Com erros estratégicos que provocaram consequências de incapacidades tácticas que impediram — com excepção do último minuto do jogo — a expressão das capacidades dos atacantes portugueses e levaram — para além da continuidade da indisciplina que provoca penalidades a torto e a direito — a erros técnicos que nos colocaram sempre na posição de vencidos, é visível que a preparação do jogo não foi a mais feliz.

Mas a culpa do mau resultado não pode ser atribuída aos jogadores — fizeram o que puderam dadas as circunstâncias —e que apesar dos 4 ensaios sofridos, realizaram 123 placagens com uma taxa de sucesso razoável de 85% (os georgianos obtiveram 88%). 

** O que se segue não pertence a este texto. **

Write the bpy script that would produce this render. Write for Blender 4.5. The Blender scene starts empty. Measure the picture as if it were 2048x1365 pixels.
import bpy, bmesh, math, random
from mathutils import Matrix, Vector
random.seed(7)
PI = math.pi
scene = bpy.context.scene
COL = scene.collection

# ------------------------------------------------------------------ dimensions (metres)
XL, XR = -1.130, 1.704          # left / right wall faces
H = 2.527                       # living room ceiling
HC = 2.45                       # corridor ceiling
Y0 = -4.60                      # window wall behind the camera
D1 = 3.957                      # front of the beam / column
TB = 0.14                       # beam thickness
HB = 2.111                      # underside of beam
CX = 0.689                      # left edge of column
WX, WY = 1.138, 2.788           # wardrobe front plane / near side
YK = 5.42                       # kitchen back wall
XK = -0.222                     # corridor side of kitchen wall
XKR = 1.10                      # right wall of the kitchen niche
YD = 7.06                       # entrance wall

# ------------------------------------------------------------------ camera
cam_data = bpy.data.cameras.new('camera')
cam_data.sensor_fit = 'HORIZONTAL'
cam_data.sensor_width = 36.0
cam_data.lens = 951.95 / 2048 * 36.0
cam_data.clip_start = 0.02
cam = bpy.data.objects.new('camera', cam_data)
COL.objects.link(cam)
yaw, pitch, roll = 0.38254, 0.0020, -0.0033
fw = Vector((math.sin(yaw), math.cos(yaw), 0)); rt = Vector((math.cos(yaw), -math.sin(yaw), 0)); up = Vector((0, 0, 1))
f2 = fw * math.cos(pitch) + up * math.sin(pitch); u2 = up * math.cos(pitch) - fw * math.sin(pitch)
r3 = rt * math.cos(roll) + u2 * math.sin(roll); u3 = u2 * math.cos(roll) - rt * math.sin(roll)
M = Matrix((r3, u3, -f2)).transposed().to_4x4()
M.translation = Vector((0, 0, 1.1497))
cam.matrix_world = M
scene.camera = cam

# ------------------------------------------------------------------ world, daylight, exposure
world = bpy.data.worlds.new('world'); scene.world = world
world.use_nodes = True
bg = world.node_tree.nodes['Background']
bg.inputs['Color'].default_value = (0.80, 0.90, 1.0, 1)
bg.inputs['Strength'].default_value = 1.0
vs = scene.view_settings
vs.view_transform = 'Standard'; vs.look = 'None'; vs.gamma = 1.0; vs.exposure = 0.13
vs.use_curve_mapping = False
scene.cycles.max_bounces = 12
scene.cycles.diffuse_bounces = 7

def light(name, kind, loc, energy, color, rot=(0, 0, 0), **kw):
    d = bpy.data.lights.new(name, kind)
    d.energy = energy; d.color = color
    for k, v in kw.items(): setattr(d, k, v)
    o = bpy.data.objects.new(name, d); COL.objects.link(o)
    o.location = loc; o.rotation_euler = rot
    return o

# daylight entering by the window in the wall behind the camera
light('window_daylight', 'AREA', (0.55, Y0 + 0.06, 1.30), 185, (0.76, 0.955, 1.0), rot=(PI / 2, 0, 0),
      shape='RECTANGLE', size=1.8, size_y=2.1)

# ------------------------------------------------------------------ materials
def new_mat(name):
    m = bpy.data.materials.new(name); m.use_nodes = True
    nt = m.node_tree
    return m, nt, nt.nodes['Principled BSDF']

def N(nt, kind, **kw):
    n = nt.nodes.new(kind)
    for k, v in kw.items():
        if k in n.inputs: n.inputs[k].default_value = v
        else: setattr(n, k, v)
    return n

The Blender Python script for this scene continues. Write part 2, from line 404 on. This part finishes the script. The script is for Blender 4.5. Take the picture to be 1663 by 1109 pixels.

Num jogo de conquista de território em que avançar no terreno constitui o princípio fundamental de qualquer movimento, continuar a jogar com a preocupação de realizar colisões em ataque — quando as colisões são uma arma defensiva excepto na proximidade da linha-de-ensaio — e que, por não haver hábitos consolidados de jogar dentro da defesa, só levam a facilitar a vida adversária a quem é facilitado o controlo do tempo de reciclagem da bola para uma organização defensiva envolvente mais eficaz. Juntando a isto o factor faltoso, provocando penalidades em cada ida ao solo — atenção árbitros portugueses! — a expressão das capacidades portuguesas de circulação e movimento, ficam muito debilitadas. E é nesses dominios que o nosso jogo assenta: movimento, circulação da bola em continuidade, combinações com linhas de corrida convergentes e divergentes e com dobras com o apoio necessário para garantir a pressão atacante que desequilibra a defensiva contrária. E neste jogo da Final da Rugby European Championship 2024, nada destas expressões se viram. Porque tudo se terá iniciado sem os cuidados necessários que o Alto Rendimento exige, deixando que uma mitológica “mudança de ciclo” se sobrepusesse ao processo… deteriorando o produto. E assim, desde o Mundial, perdemos 3 lugares — passando de 13º para 16º— no Ranking da World Rugby.